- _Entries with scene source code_
====

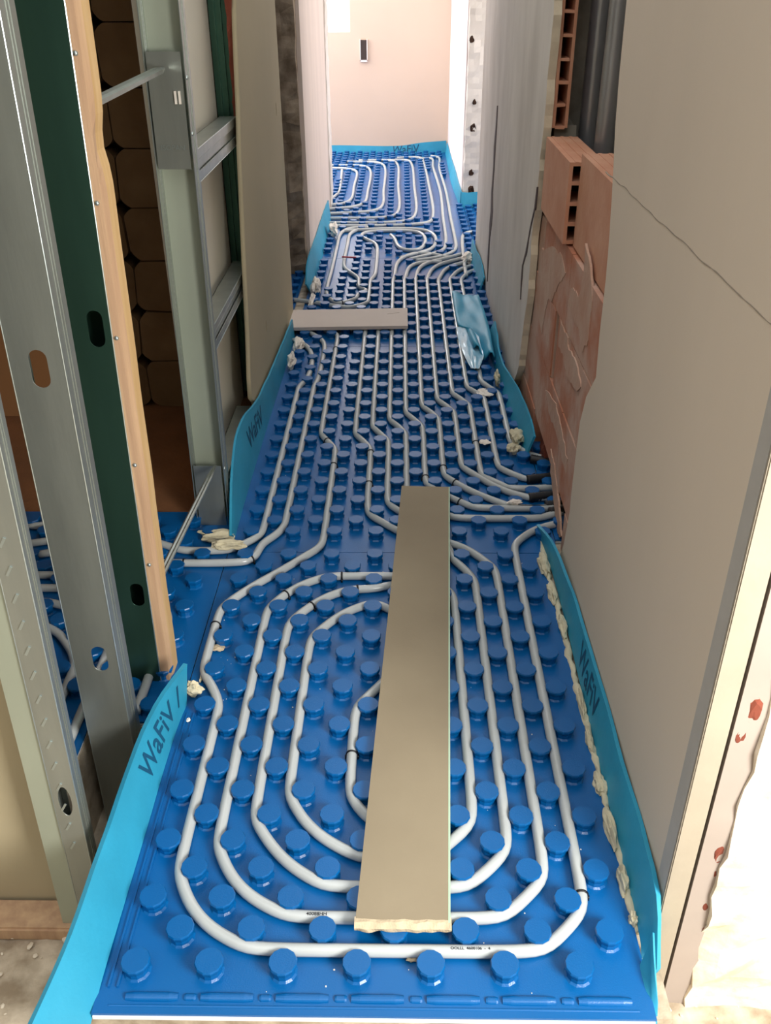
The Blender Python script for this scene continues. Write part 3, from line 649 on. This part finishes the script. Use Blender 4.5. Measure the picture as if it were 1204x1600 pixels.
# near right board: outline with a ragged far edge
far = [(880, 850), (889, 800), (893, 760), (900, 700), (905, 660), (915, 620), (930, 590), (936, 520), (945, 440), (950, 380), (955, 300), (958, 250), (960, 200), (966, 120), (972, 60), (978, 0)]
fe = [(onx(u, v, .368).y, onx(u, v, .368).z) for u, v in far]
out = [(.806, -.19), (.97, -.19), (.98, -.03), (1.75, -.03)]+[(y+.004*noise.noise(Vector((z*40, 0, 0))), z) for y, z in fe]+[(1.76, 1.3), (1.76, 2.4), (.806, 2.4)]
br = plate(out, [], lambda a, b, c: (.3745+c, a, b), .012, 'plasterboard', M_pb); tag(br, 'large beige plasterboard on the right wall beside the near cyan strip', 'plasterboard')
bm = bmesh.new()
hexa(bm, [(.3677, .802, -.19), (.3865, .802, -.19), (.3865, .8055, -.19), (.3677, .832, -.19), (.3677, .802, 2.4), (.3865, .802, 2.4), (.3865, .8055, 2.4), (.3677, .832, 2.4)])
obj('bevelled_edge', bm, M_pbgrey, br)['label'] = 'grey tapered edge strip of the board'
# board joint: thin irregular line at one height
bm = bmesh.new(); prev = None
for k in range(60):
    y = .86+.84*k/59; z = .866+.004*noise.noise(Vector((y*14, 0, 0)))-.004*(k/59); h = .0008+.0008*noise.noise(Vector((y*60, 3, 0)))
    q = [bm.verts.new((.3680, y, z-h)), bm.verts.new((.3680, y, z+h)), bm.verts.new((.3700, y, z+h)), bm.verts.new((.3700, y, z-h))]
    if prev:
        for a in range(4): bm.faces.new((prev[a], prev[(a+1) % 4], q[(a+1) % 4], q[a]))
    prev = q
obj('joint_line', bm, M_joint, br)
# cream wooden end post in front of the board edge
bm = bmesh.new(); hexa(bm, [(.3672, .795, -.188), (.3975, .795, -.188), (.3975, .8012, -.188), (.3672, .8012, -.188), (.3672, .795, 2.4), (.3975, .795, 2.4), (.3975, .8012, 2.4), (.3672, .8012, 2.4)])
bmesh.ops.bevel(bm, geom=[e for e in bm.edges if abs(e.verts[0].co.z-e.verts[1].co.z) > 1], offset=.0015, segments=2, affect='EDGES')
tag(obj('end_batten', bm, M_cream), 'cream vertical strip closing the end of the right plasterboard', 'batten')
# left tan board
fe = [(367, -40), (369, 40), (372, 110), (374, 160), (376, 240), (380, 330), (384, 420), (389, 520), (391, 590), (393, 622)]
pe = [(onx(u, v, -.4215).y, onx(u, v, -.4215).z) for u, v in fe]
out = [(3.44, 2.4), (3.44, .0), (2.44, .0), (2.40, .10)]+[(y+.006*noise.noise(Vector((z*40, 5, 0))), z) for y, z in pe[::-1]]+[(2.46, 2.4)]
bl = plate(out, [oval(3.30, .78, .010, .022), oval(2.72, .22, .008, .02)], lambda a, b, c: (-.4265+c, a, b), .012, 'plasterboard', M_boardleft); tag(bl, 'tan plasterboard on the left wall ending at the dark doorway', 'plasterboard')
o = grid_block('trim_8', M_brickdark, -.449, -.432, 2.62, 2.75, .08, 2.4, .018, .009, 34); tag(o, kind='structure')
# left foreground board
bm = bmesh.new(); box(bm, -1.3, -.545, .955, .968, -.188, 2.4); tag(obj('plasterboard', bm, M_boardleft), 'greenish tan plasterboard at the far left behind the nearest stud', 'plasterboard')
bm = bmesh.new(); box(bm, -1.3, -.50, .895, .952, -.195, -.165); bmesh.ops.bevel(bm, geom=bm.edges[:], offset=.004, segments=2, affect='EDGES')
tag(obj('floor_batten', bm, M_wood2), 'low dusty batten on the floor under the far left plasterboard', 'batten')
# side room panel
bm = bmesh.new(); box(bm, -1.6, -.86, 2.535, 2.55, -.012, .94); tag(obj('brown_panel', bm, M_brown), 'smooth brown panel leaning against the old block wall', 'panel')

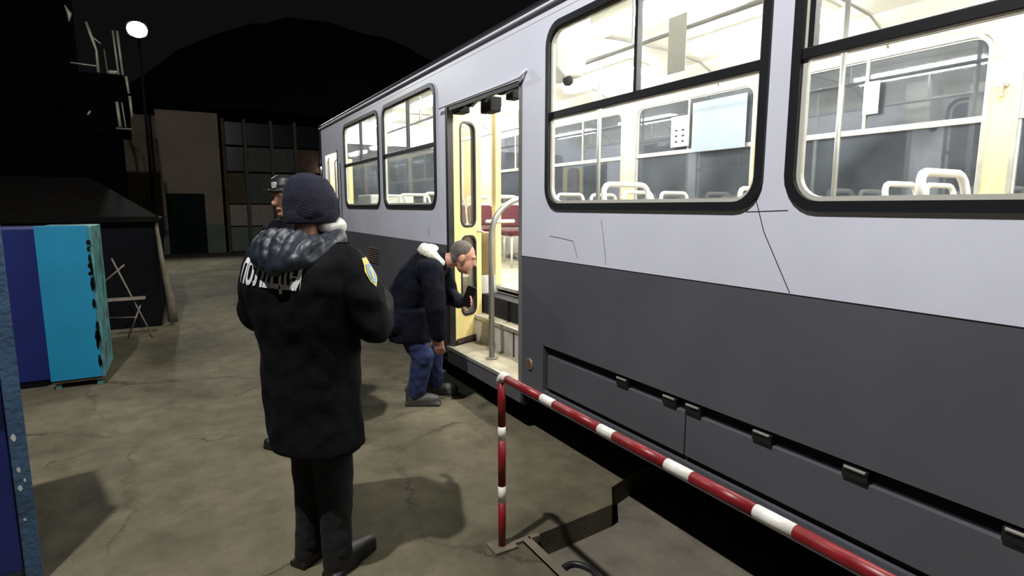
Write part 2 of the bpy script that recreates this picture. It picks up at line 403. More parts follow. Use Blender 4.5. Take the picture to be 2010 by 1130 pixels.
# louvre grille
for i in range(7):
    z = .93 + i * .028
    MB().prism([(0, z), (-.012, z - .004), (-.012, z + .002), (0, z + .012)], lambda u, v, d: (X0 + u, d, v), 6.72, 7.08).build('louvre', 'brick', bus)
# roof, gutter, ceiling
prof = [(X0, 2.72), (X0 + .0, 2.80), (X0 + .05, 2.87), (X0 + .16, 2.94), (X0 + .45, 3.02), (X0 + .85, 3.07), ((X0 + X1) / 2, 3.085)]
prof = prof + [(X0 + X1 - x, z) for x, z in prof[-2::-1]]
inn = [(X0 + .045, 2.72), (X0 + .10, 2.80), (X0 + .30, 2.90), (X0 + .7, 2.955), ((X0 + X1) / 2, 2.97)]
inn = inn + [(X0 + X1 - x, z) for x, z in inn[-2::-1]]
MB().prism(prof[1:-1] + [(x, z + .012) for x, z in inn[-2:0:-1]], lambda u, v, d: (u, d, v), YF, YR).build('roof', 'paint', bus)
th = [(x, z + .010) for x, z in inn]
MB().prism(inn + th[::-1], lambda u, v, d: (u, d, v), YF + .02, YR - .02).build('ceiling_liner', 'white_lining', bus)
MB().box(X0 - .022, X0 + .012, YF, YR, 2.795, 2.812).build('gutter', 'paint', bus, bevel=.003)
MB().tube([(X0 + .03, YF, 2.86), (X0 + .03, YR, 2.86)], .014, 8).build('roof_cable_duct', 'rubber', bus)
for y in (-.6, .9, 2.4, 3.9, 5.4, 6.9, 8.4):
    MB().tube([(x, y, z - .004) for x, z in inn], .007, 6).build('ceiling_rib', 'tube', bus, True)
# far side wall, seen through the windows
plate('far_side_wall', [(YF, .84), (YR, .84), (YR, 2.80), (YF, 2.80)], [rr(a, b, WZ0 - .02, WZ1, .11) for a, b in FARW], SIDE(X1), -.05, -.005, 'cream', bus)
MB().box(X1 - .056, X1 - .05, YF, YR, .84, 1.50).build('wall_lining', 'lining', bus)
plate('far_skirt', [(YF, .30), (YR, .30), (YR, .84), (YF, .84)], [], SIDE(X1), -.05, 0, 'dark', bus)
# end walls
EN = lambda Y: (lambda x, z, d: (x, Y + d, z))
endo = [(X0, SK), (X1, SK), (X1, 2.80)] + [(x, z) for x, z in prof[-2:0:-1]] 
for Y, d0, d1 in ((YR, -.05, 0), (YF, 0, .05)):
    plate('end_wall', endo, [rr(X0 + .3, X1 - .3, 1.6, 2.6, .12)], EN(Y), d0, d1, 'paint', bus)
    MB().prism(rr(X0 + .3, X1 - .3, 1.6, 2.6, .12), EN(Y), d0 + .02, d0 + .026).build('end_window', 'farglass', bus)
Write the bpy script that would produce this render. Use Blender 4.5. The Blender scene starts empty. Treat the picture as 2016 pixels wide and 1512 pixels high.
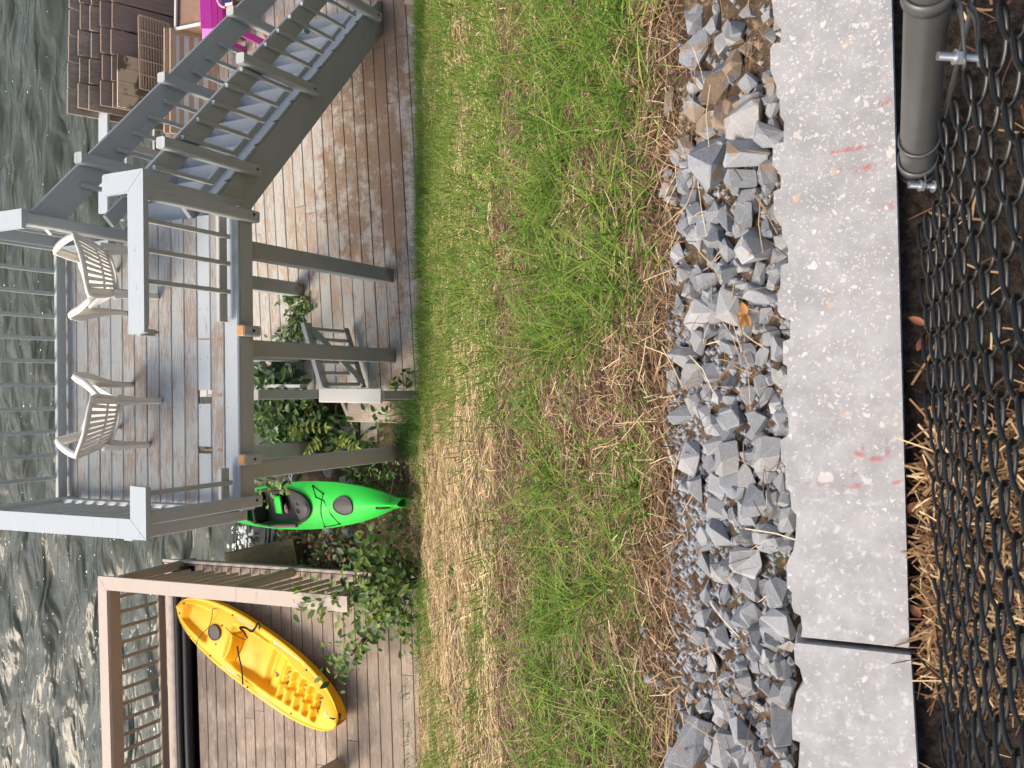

====

- _Task requirements_
Reproduce each line of the records exactly, and omit every picture.

- _Task answer_
The Blender Python script for this scene continues. Write part 3, from line 649 on. This part finishes the script. Use Blender 4.5. Measure the picture as if it were 1204x1600 pixels.
# near right board: outline with a ragged far edge
far = [(880, 850), (889, 800), (893, 760), (900, 700), (905, 660), (915, 620), (930, 590), (936, 520), (945, 440), (950, 380), (955, 300), (958, 250), (960, 200), (966, 120), (972, 60), (978, 0)]
fe = [(onx(u, v, .368).y, onx(u, v, .368).z) for u, v in far]
out = [(.806, -.19), (.97, -.19), (.98, -.03), (1.75, -.03)]+[(y+.004*noise.noise(Vector((z*40, 0, 0))), z) for y, z in fe]+[(1.76, 1.3), (1.76, 2.4), (.806, 2.4)]
br = plate(out, [], lambda a, b, c: (.3745+c, a, b), .012, 'plasterboard', M_pb); tag(br, 'large beige plasterboard on the right wall beside the near cyan strip', 'plasterboard')
bm = bmesh.new()
hexa(bm, [(.3677, .802, -.19), (.3865, .802, -.19), (.3865, .8055, -.19), (.3677, .832, -.19), (.3677, .802, 2.4), (.3865, .802, 2.4), (.3865, .8055, 2.4), (.3677, .832, 2.4)])
obj('bevelled_edge', bm, M_pbgrey, br)['label'] = 'grey tapered edge strip of the board'
# board joint: thin irregular line at one height
bm = bmesh.new(); prev = None
for k in range(60):
    y = .86+.84*k/59; z = .866+.004*noise.noise(Vector((y*14, 0, 0)))-.004*(k/59); h = .0008+.0008*noise.noise(Vector((y*60, 3, 0)))
    q = [bm.verts.new((.3680, y, z-h)), bm.verts.new((.3680, y, z+h)), bm.verts.new((.3700, y, z+h)), bm.verts.new((.3700, y, z-h))]
    if prev:
        for a in range(4): bm.faces.new((prev[a], prev[(a+1) % 4], q[(a+1) % 4], q[a]))
    prev = q
obj('joint_line', bm, M_joint, br)
# cream wooden end post in front of the board edge
bm = bmesh.new(); hexa(bm, [(.3672, .795, -.188), (.3975, .795, -.188), (.3975, .8012, -.188), (.3672, .8012, -.188), (.3672, .795, 2.4), (.3975, .795, 2.4), (.3975, .8012, 2.4), (.3672, .8012, 2.4)])
bmesh.ops.bevel(bm, geom=[e for e in bm.edges if abs(e.verts[0].co.z-e.verts[1].co.z) > 1], offset=.0015, segments=2, affect='EDGES')
tag(obj('end_batten', bm, M_cream), 'cream vertical strip closing the end of the right plasterboard', 'batten')
# left tan board
fe = [(367, -40), (369, 40), (372, 110), (374, 160), (376, 240), (380, 330), (384, 420), (389, 520), (391, 590), (393, 622)]
pe = [(onx(u, v, -.4215).y, onx(u, v, -.4215).z) for u, v in fe]
out = [(3.44, 2.4), (3.44, .0), (2.44, .0), (2.40, .10)]+[(y+.006*noise.noise(Vector((z*40, 5, 0))), z) for y, z in pe[::-1]]+[(2.46, 2.4)]
bl = plate(out, [oval(3.30, .78, .010, .022), oval(2.72, .22, .008, .02)], lambda a, b, c: (-.4265+c, a, b), .012, 'plasterboard', M_boardleft); tag(bl, 'tan plasterboard on the left wall ending at the dark doorway', 'plasterboard')
o = grid_block('trim_8', M_brickdark, -.449, -.432, 2.62, 2.75, .08, 2.4, .018, .009, 34); tag(o, kind='structure')
# left foreground board
bm = bmesh.new(); box(bm, -1.3, -.545, .955, .968, -.188, 2.4); tag(obj('plasterboard', bm, M_boardleft), 'greenish tan plasterboard at the far left behind the nearest stud', 'plasterboard')
bm = bmesh.new(); box(bm, -1.3, -.50, .895, .952, -.195, -.165); bmesh.ops.bevel(bm, geom=bm.edges[:], offset=.004, segments=2, affect='EDGES')
tag(obj('floor_batten', bm, M_wood2), 'low dusty batten on the floor under the far left plasterboard', 'batten')
# side room panel
bm = bmesh.new(); box(bm, -1.6, -.86, 2.535, 2.55, -.012, .94); tag(obj('brown_panel', bm, M_brown), 'smooth brown panel leaning against the old block wall', 'panel')

Write part 2 of the bpy script that recreates this picture. It picks up at line 403. More parts follow. Use Blender 4.5. Take the picture to be 2010 by 1130 pixels.
# louvre grille
for i in range(7):
    z = .93 + i * .028
    MB().prism([(0, z), (-.012, z - .004), (-.012, z + .002), (0, z + .012)], lambda u, v, d: (X0 + u, d, v), 6.72, 7.08).build('louvre', 'brick', bus)
# roof, gutter, ceiling
prof = [(X0, 2.72), (X0 + .0, 2.80), (X0 + .05, 2.87), (X0 + .16, 2.94), (X0 + .45, 3.02), (X0 + .85, 3.07), ((X0 + X1) / 2, 3.085)]
prof = prof + [(X0 + X1 - x, z) for x, z in prof[-2::-1]]
inn = [(X0 + .045, 2.72), (X0 + .10, 2.80), (X0 + .30, 2.90), (X0 + .7, 2.955), ((X0 + X1) / 2, 2.97)]
inn = inn + [(X0 + X1 - x, z) for x, z in inn[-2::-1]]
MB().prism(prof[1:-1] + [(x, z + .012) for x, z in inn[-2:0:-1]], lambda u, v, d: (u, d, v), YF, YR).build('roof', 'paint', bus)
th = [(x, z + .010) for x, z in inn]
MB().prism(inn + th[::-1], lambda u, v, d: (u, d, v), YF + .02, YR - .02).build('ceiling_liner', 'white_lining', bus)
MB().box(X0 - .022, X0 + .012, YF, YR, 2.795, 2.812).build('gutter', 'paint', bus, bevel=.003)
MB().tube([(X0 + .03, YF, 2.86), (X0 + .03, YR, 2.86)], .014, 8).build('roof_cable_duct', 'rubber', bus)
for y in (-.6, .9, 2.4, 3.9, 5.4, 6.9, 8.4):
    MB().tube([(x, y, z - .004) for x, z in inn], .007, 6).build('ceiling_rib', 'tube', bus, True)
# far side wall, seen through the windows
plate('far_side_wall', [(YF, .84), (YR, .84), (YR, 2.80), (YF, 2.80)], [rr(a, b, WZ0 - .02, WZ1, .11) for a, b in FARW], SIDE(X1), -.05, -.005, 'cream', bus)
MB().box(X1 - .056, X1 - .05, YF, YR, .84, 1.50).build('wall_lining', 'lining', bus)
plate('far_skirt', [(YF, .30), (YR, .30), (YR, .84), (YF, .84)], [], SIDE(X1), -.05, 0, 'dark', bus)
# end walls
EN = lambda Y: (lambda x, z, d: (x, Y + d, z))
endo = [(X0, SK), (X1, SK), (X1, 2.80)] + [(x, z) for x, z in prof[-2:0:-1]] 
for Y, d0, d1 in ((YR, -.05, 0), (YF, 0, .05)):
    plate('end_wall', endo, [rr(X0 + .3, X1 - .3, 1.6, 2.6, .12)], EN(Y), d0, d1, 'paint', bus)
    MB().prism(rr(X0 + .3, X1 - .3, 1.6, 2.6, .12), EN(Y), d0 + .02, d0 + .026).build('end_window', 'farglass', bus)
Write the bpy script that would produce this render. Use Blender 4.5. The Blender scene starts empty. Treat the picture as 2016 pixels wide and 1512 pixels high.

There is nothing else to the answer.